Columnist
Editor’s note: Over a period of 12 years beginning in 1983, local historian Ken Munford wrote 561 columns for the Gazette-Times. The newspaper is publishing a selection of these columns each Saturday. This one was originally printed on Nov. 7, 1994.
Johan Baptiste Swadlenak, born on Aug. 4, 1856, to immigrant parents in Brazos, Texas, has had a lasting influence on the culture of Benton County.
He had many accomplishments, but not as Johan Swadlenak. After his father died and his mother married Elias R. Horner, he became John B. Horner, the name by which he is remembered today.
He is the one who publicized Chintimini as the name for Marys Peak and recommended the name Winema for the local chapter of Daughters of the Revolution. As an energetic speaker he aroused interest in local and foreign history and travel. His books gave him a reputation as the first literary historian of Oregon. As a teacher and administrator, he helped develop Oregon Agricultural College into Oregon State University.
In the winter 1981 issue of the Oregon Historical Quarterly, Dorothy Godrey Otton tells of Mary Anna Cozelle and Franz Swadlenak migrating with other Moravians from central Europe to Texas. After their marriage, a son and two daughters were born to them. In the unsettled times before the Civil War they moved on westward to California, Nevada and Washington.
Franz Swadlenak became ill along the way and died in Walla Walla. Mary Anna accepted Elias Horner’s proposal of marriage. When United Brethren missionaries came to Walla Walla, he felt the “call” to preach and became an itinerant minister, moving the family several times.

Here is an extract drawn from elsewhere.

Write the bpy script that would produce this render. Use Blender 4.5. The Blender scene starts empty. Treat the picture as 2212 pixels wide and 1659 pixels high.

By November 1872, 16-year-old Johnny had found a good job in a sawmill in Union County, Oregon. His mother wanted him to have a good education. She persuaded him to take the advice of a visiting minister to enroll in the United Brethren college at Philomath. With $60 of his sawmill earnings and wearing clothing donated by friends, he started west, traveling by wagon to Umatilla Landing, riverboat to Portland, rail to Albany and stagecoach to Corvallis.
In Philomath, the Rev. T.J. Connor, who had led the United Brethren wagon train to Benton County in 1853 and had founded the college, welcomed the newcomer and found a place for him to room and board. John took a job as janitor at the college and John Shipley’s store began paying for a suit of clothes.
In his second year at the college, he passed the county examination for a teacher’s certificate. He was not yet 18, but he was hired by the Independent School two miles south of Philomath. Later he taught in Union County, and in the fall of 1876, returned to Philomath College. He helped his parents move to Philomath, where E.R. Horner became a Methodist circuit rider.
When John finished college in June 1877, he and J.C. Leasure started The Crucible, the first newspaper published in Philomath. The new paper had a vigorous start but after two years died of malnutrition.
John went back to teaching. After a year at Buena Vista, he obtained a contract as principal at Huntsville Academy in eastern Washington. He found that he was expected to be a married man with a wife who would also be a teacher. He and Isabelle Skimpton had an understanding. They moved their wedding date up to Sept. 5, 1880, and were married in the college chapel.
After teaching at Union and Brownsville, they moved to Salem so that he could attend Willamette University. She taught in country schools and he served as chief clerk for E.B. McElroy, superintendent of public instruction. From Willamette University, Horner received an A.B. degree in 1885, and later returned to receive an M.S. degree in 1887 and the honorary degree of doctor of literature in 1929.
In 1885, the Rev. J.N.R. Bell, a pastor and school board member in Douglas County, arranged for the Horners to come to Roseburg as teachers. In the six years they spent there, two daughters, Vera Delle and Pearl Alicia, were born to them. Horner instituted changes in the Roseburg school system and edited a journal for Oregon teachers.
President B.L. Arnold invited him to come to Corvallis as a professor of English language and literature at the Agricultural College of the State of Oregon. Horner jumped at the chance and set forth on a new round of adventures.